As such, I decided this experience deserves greater exploration. Some of the questions I will be thinking about over the next week are:

  • Do all four spaces require an equal amount of time for well-being? Is this the same for each person, or does it vary?
  • What is the difference between experiencing spirit alone as compared to being in a group?
  • Are we optimizing our energy/learning/well-being when we engage in experiences that integrate all four spaces or domains?
  • How has modern day living and technology coopted our access to space and what has been the impact on our consciousness?


We Need Evolutionary Teachers: A Growing Consciousness

The impact of the presidential campaign and transition of power have resulted in large-scale social movements mobilizing women, teachers and school leaders to consider our work for equity. Over the last two decades, we have narrowed our focus on closing ‘achievement gaps’ and collecting data at the expense of examining the very foundation of how we do teaching and schooling in America. Now is the time for us to be responsive to the cry out for change. Now is a good time to look at the character of our schools and our role as teachers and change agents. How can we ensure our schools are sanctuaries for peace, equity and democracy?

One of the important tasks ahead of us is building systems, structures and practices that truly reflect the values of equity and democracy. As an in-service teacher educator and instructional designer, I wonder how we can best support teachers and school leaders to stand firm in their commitment to truth, shared responsibility and care for the well-being of all human beings? No one can argue that we are facing the greatest challenges of our time such a global warming, rising income inequality, war and terrorism and the privatization of our public spaces.

I am also deeply concerned with how we can help our teachers shift their attention away from spectacle and rhetoric that debilitates us through divisiveness and pay greater attention to our collective wisdom about what it means to work for equity. In my forthcoming book, Teacher Agency for Equity: A Framework for Conscientious Engagement (Routledge Press, 2017), I argue that we need to stop action for actions sake and take the time to examine and develop a new agency for equity in light of our failure to realize these goals. In addition to critically analyzing our context, we need to consider our inner thoughts, our use of language, the complexity of our professional relationships and how we often channel energy in ways that leave us exhausted without any real change.

Our school system and communities often divided by race, class and ideologies perpetuate bias and politically driven decision-making. These divisions are a manifestation of something deeper, a consciousness that is based on rivalry, fear and compartmentalization. Schools and whole communities that are divided by race and class in areas where there is sufficient diversity should not be acceptable in the 21st century. The way we distribute resources should not be acceptable either. More importantly, the election of a President that based his campaign on divisive rhetoric targeting very specific groups must be seen as a red flag in the education community that we are fundamentally lacking in holistic, critical thinking.

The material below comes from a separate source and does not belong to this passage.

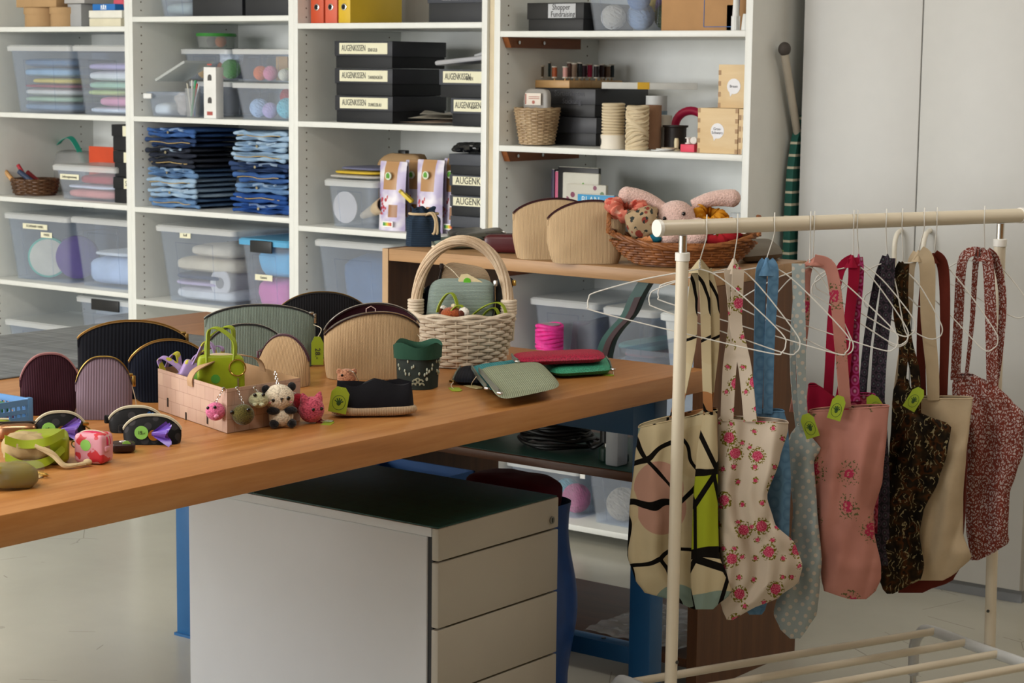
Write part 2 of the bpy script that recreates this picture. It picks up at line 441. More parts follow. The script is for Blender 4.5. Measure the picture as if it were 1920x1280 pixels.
# ================================================================ WORKTABLE
wt = thing('worktable', 'large beech worktable on blue steel legs covered with handmade pouches', 'table', (-3.3, 3.0, 0))
TX0, TX1, TY0, TY1, TZ = -4.14, -2.475, .6, 4.0, .88
def beech():
    t = NT('beech'); v = t.ob((1.0, 1.0, 1.0))
    sx = t.n('ShaderNodeSeparateXYZ', {0: v}); k = t.math('FLOOR', t.math('MULTIPLY', sx.outputs[0], 9.0))
    off = t.n('ShaderNodeCombineXYZ', {0: k, 1: t.math('MULTIPLY', k, 3.7), 2: 0.0})
    va = t.n('ShaderNodeVectorMath', {0: t.ob((28, 1.6, 28)), 1: off}, operation='ADD')
    n = t.n('ShaderNodeTexNoise', {'Vector': va, 'Scale': 1.0, 'Detail': 6.0, 'Roughness': .6, 'Distortion': .4})
    n2 = t.n('ShaderNodeTexNoise', {'Vector': t.ob((160, 14, 160)), 'Scale': 1.0, 'Detail': 2.0})
    wn = t.n('ShaderNodeTexWhiteNoise', {'Vector': off.outputs[0]})
    f = t.math('MULTIPLY_ADD', n2.outputs[0], .22, t.math('MULTIPLY_ADD', wn.outputs[0], .12, n.outputs[0]))
    t.col(t.ramp(f, [(.35, '#97602f'), (.62, '#ae743e'), (.9, '#c08a54')]).outputs[0]); t.rough(.34, .4); t.bump(n2, .05, .001); return t.m
O('tabletop', MB().bx(TX0+3.3, TX1+3.3, TY0-3, TY1-3, TZ-.052, TZ, .002), beech(), wt)
blue = plain('#1d5688', .42, .45, 0, .05); navy = blue
for x in (-4.05, -2.61):
    for y in (.75, 3.895 if x > -3 else 3.79):
        l = O('leg', MB().bx(x+3.3, x+.061+3.3, y-3, y+.055-3, 0, TZ-.053, .004), blue, wt)
        O('foot_plate', MB().bx(x-.005+3.3, x+.066+3.3, y-.005-3, y+.06-3, 0.0, .008), blue, l)
for y in (.78, 3.92): O('apron', MB().bx(-4.039+3.3, -2.611+3.3, y-.02-3, y+.02-3, TZ-.16, TZ-.0525), blue, wt)
for x in (-3.75,): O('apron', MB().bx(x-.02+3.3, x+.02+3.3, .806-3, 3.894-3, TZ-.10, TZ-.0525), blue, wt)
st = O('stretcher', MB().bx(-4.039+3.3, -2.611+3.3, 3.9-3, 3.945-3, .165, .208, .003), blue, wt)
for x in (-2.82, -2.70): O('bolt', MB().cyl((x+3.3, 3.922-3, .207), .006, .003, 10), plain('#1a2a38', .4), st)

# grey cutting mat lying on the table's far left
def mat_tex(c1, c2):
    t = NT('mat'); v = t.ob()
    n = t.n('ShaderNodeTexNoise', {'Vector': t.ob((3, 60, 3)), 'Scale': 1.0, 'Detail': 6.0})
    n2 = t.n('ShaderNodeTexNoise', {'Vector': t.ob((70, 4, 3)), 'Scale': 1.0, 'Detail': 6.0})
    f = t.math('MULTIPLY_ADD', n2.outputs[0], .5, t.math('MULTIPLY', n.outputs[0], .5)); t.col(t.ramp(f, [(.36, c1), (.66, c2)]).outputs[0])
    t.rough(.5, .4); t.bump(n, .1, .001); return t.m
a = pZ(187, 607, TZ); 
tag(O('cutting_mat', MB().bx(TX0+.006, -3.56, 1.2, a.y, TZ+.0005, TZ+.0035, .001), mat_tex('#565c63', '#848a90')), 'large worn grey mat lying on the far left of the worktable', 'mat')

# ================================================================ DRAWER CABINET
dc = thing('drawer_cabinet', 'grey metal drawer cabinet standing under the front edge of the worktable', 'cabinet', (-2.58, 3.144, 0))
gm = plain('#cdd0d4', .38, .4, 0, .01); dm = plain('#aaa498', .4, .4, 0, .012); darkg = plain('#191a1c', .6)
O('body', MB().bx(-.741, -.034, .004, .415, .03, .612, .003), gm, dc)
O('plinth', MB().bx(-.72, -.06, .02, .40, 0, .03), darkg, dc)
O('front_recess', MB().bx(-.034, -.020, .008, .411, .035, .611), darkg, dc)
O('top_panel', MB().bx(-.741, -.0195, 0, .419, .6125, .632, .002), gm, dc)
zz = [.632, .561, .4185, .2755, .04]
for k in range(4):
    d = O('drawer', MB().bx(-.0185, 0, 0, .419, zz[k+1]+.003, zz[k]-(.0 if k == 0 else .001), .0025), dm, dc)
    if k == 0:
        lk = O('lock', MB().cyl((0, .393, .584), .0085, .003, 18, axis='X'), metal('#8f8f8a', .35), d)
        O('keyhole', MB().bx(.003, .0036, .3915, .3945, .579, .589), darkg, lk)
tag(O('cabinet_mat', MB().bx(-3.318, -2.583, 3.146, 3.561, .6325, .6355, .001), mat_tex('#0e3a36', '#174a44')), 'scuffed dark green cutting mat lying on the drawer cabinet', 'mat')

# ================================================================ GARMENT RACK
RA = Vector((-2.301, 3.611, 1.243)); RBt = Vector((-1.955, 4.442, 1.243)); RD = (RBt-RA).normalized(); RN = Vector((RD.y, -RD.x, 0))
gr = thing('garment_rack', 'white tubular garment rack on casters carrying cloth bags', 'garment rack', (RA.x, RA.y, 0), math.atan2(RD.y, RD.x))
cream = plain('#d6ccb8', .32, .45, 0, .01)
RL = (RBt-RA).length; RZ = 1.243
rl = O('rail', MB().tube([(-.062, 0, 1.243), (RL+.062, 0, 1.243)], .0165, 20), cream, gr)
for x, s in ((-.062, -1), (RL+.062, 1)):
    O('end_cap', MB().cyl((x-.004 if s > 0 else x-.006, 0, 1.243), .0185, .010, 20, axis='X'), plain('#e8e6e0', .35), rl)
for x in (0, RL):
    p = O('post', MB().tube([(x+(.024 if x else -.006), 0, .203), (x, 0, 1.18)], .0135, 18), cream, gr)
    O('collar', MB().cyl((x, 0, 1.172), .0158, .018, 18), plain('#e4e2dc', .35), p)
    O('stem', MB().cyl((x, 0, 1.18), .009, .046, 14), metal(), p)
    O('screw', MB().cyl((x, -.0155, .3), .004, .003, 8, axis='Y'), plain('#3a3a38', .4), p)
    L = .24
    pts = curve_pts([(x, -L, .075), (x, -L, .15), (x, -L+.02, .186), (x, -L+.06, .203), (x, 0, .203), (x, L-.06, .203), (x, L-.02, .186), (x, L, .15), (x, L, .075)], 5)
    ft = O('foot_tube', MB().tube(pts, .0135, 14), plain('#cfd2d4', .3), gr)
    for y in (-L, L):
        cs = O('caster', MB().cyl((x+.011, y, .027), .026, .012, 18, axis='X').cyl((x-.023, y, .027), .026, .012, 18, axis='X').cyl((x-.02, y, .027), .01, .04, 12, axis='X'), plain('#4a4c4e', .35), gr)
        O('caster_stem', MB().cyl((x, y, .03), .008, .05, 10), metal(), cs)
for y in (-.165, -.055, .055, .165):
    O('base_bar', MB().tube([(.005, y, .206), (RL-.005, y, .206)], .0095, 12), cream, gr)
# ================================================================ STORAGE BUILDERS
def nz(v, s, k=0): return noise.noise(Vector((v[0]*s+k*7.3, v[1]*s-k*3.1, v[2]*s+k*1.7)))
def sq(mb, c, d, e=.45, nu=32, nv=16, amp=0, fr=12, seed=0, mi=0, ez=None, T=None):
    """a soft box (superellipsoid) of half sizes d, wrinkled by noise"""
    ez = ez or e
    pw = lambda x, k: math.copysign(abs(x)**k, x)
    vs = []; fs = []; uvs = []
    for j in range(nv+1):
        th = -PI/2+PI*j/nv
        for i in range(nu):
            a = 2*PI*i/nu; ct = pw(cos(th), ez)
            p = Vector((pw(cos(a), e)*ct*d[0], pw(sin(a), e)*ct*d[1], pw(sin(th), ez)*d[2]))
            if amp: p += p.normalized()*amp*(nz(p, fr, seed)+.5*nz(p, fr*2.3, seed+3)); p.z = min(max(p.z, -d[2]), d[2])
            vs.append(Vector(c)+p); uvs.append((p.x if abs(p.y) < abs(d[1]*.98) else p.x, p.z))
    for j in range(nv):
        for i in range(nu):
            i2 = (i+1) % nu; fs.append([j*nu+i, j*nu+i2, (j+1)*nu+i2, (j+1)*nu+i])
    return mb.add(vs, fs, mi, uvs, T)
clr = clear('#f3f7fd', .105, .2); lidm = clear('#f6f8f8', .48, .3); card = plain('#e6e3c8', .7, .2, 0, .03); ink = plain('#2b2b2a', .6)
blk = plain('#1c1e22', .55, .3, 0, .05)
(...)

There are very important matters we must address if we are to consider schools the foundation of a healthy democracy and a place where all children flourish. Without prioritizing the time and space to dialogue about these matters in groups that cut across race, class and ideology—we can not ensure that we are in fact working together to build a culture of tolerance, inclusivity and critical mindfulness.

In my experience as an educator over the last fifteen years, I have learned that grappling with tough questions that pertain to education are not easy for teachers and school leaders. I am referring to questions that reveal our personal values, feelings about race and racism, the notion of equity and poverty. These types of questions surface fears, our shame and attachment to identity. Many teachers and school leaders wonder if they are positioned in society to do anything about these big issues when their roles are clearly defined by compliance and market driven expectations. However, teachers and school leaders know that they are at the epicenter of all social and cultural movements. They know these big questions are at the heart of the work we do every day. So, how are we to manage this angry sea of conflicting ideologies and stay focused on what matters for equity?

First, we must turn our attention to the hard work in front of us. In doing so, we will realize that we are hungry to step up to the challenge. As demonstrated at the Women’s March, we are ready to give voice to our concerns, our fears, our shameful thoughts, our suffering and confusion about these perennial issues that continue to plague our society such as race and poverty and—what do we really mean when we say student achievement in a society with widening inequality and a break down in access to opportunities? We also know that part of this work is confronting our own economic insecurities and confusion about our role as teachers. What do we owe the communities in which we teach, that are often not our own? In this process of mindful inquiry, we all will need a guarantee that engaging in these important conversations can lead not only to healing, but to a shared vision and concrete action steps to move us forward.

In working on my book, my goal was to offer educators a framework that can help teachers and school leaders examine and develop authenticity and agency for equity. In all my years of service to the field, I know teachers and school leaders want to make a difference that matters and often that means looking beyond the four walls of our classrooms. The Conscientious Engagement framework that is based on six principles (Spirit Consciousness, Authentic Presence, Entanglement, Freedom, Meliorism and Emergence) helps teachers and school leaders heighten their awareness of the nature of our thoughts and how we use language, the complexity of our professional relationships and the need for belonging and, lastly— how we channel our energy in ways that either impede or strengthen our work for equity. Engaging in critical mindful inquiry with ourselves and with others will build awareness that we are all connected—that each and every one of us belongs to a larger human spirit consciousness that gives us rise and access to our inner wisdom and strength to work for the common good. Knowing that we belong to something greater than ourselves can unify us in ways we’ve not known before.

What does it mean to be an evolutionary teacher at this critical time in our history? For me, an evolutionary teacher makes a commitment to stay conscientiously engaged in the school and in the community. This requires critical mindfulness and deliberation over the real foundational issues in education. An evolutionary teacher understands that we are interconnected and we all have creative intelligence. An evolutionary teacher practices authentic presence. An evolutionary teacher rises above all that is divisive and values all life equally. Seeking out and living truth, being authentic, and honoring all life equally as demonstrated in every day practice is the next step in our human evolution and teachers are central to this process.

Our time is now. We are in the position to make a difference that matters, a difference that extends beyond the four walls of a classroom. Ultimately, we know that this is our work, this is our true nature as teachers— to model, to grow, to teach, to have courage, to advocate, to ensure that schools remain sanctuaries for peace and equity.